Fault tolerance in IT infrastructure is often misunderstood.

When people first encounter vServerFT, they often ask the same question: Is it a server? A software product? Or just another high-availability solution?

Many organizations struggle to categorize fault-tolerant systems because they do not fit neatly into traditional infrastructure models. They are not simply backup mechanisms or standby configurations — they are architectural designs built to maintain continuous runtime state even when hardware failures occur.

This is also why fault tolerance is often considered in environments where downtime has a direct operational impact.

vServerFT implements this fault-tolerant virtualization architecture by combining two fully independent servers into a unified system design.

Core Architecture of Fault-Tolerant Infrastructure

At the physical level, a fault-tolerant architecture consists of two fully independent x86 servers.

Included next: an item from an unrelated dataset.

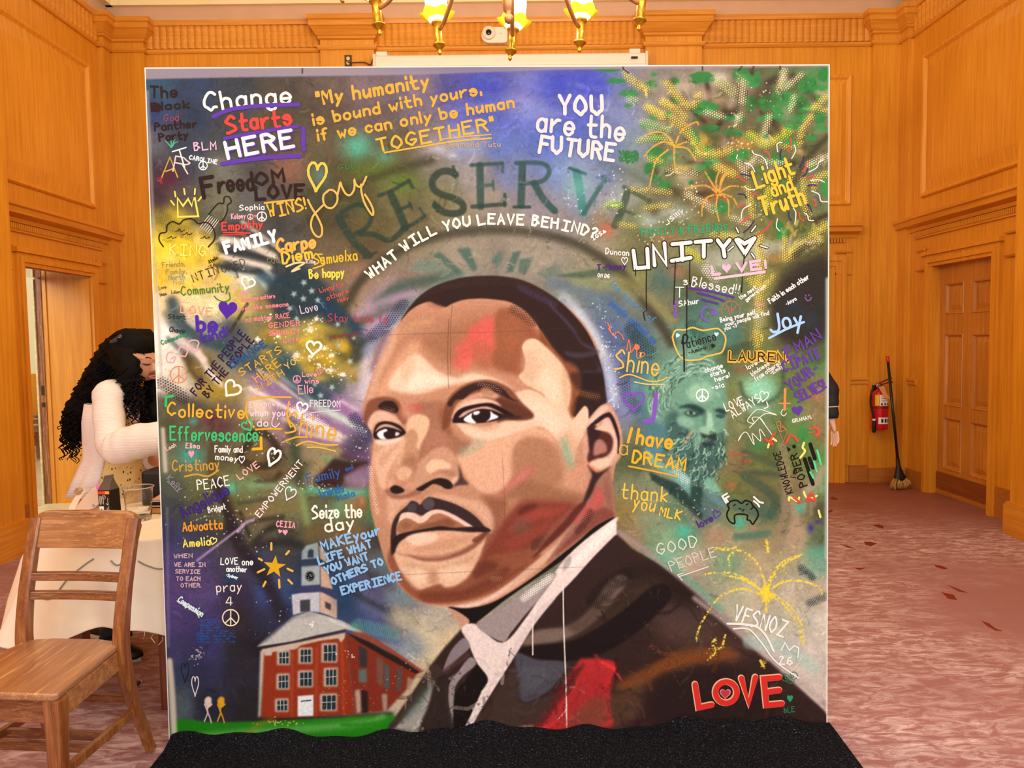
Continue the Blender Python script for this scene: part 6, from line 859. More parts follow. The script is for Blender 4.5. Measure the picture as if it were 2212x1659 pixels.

Each node has its own CPU, memory, and storage resources, with no shared hardware dependency.

These two servers are synchronized in real time across CPU execution, memory state, and storage layers, allowing them to operate as a single logical system.

In vServerFT, this design is delivered through a virtualization layer that presents both nodes as a single operating system instance.

From the application and service perspective, the platform behaves as a single operating environment, allowing administrators to manage workloads without configuring traditional clustering or failover workflows.

Architectural Difference in Redundancy Design

The key distinction lies in how redundancy is implemented.

High-availability (HA) architectures are commonly designed around a primary–standby model, where one node actively runs the workload while another remains ready to take over if needed. When a failure occurs, the system transitions services from one node to another.

Fault-tolerant architectures are designed differently. Both nodes run simultaneously and remain continuously synchronized, allowing the system to continue operating without a transition event.

If a physical node fails, the workload continues executing on the remaining node without a change in runtime state from the application’s perspective.

Application Compatibility and Deployment Flexibility

Fault tolerance is implemented at the infrastructure layer rather than the application layer.

As a result:

• Applications do not require code modification

• Existing system architectures do not need to be redesigned

• External shared storage is not required

Existing workloads can run on a fault-tolerant architecture without requiring application-level modifications.

Frequently Asked Questions

What is the difference between fault tolerance and high availability?

Fault tolerance allows systems to continue operating without interruption during hardware failures, while high-availability systems typically rely on failover mechanisms to restore services after a disruption occurs.

Does fault tolerance require application modification?

No. Fault tolerance is implemented at the infrastructure layer, allowing existing applications and workloads to operate without application-level code changes.

Why is real-time synchronization important in fault-tolerant systems?

Real-time synchronization helps maintain consistent CPU, memory, and storage states across both nodes, allowing workloads to continue operating even if one physical server fails.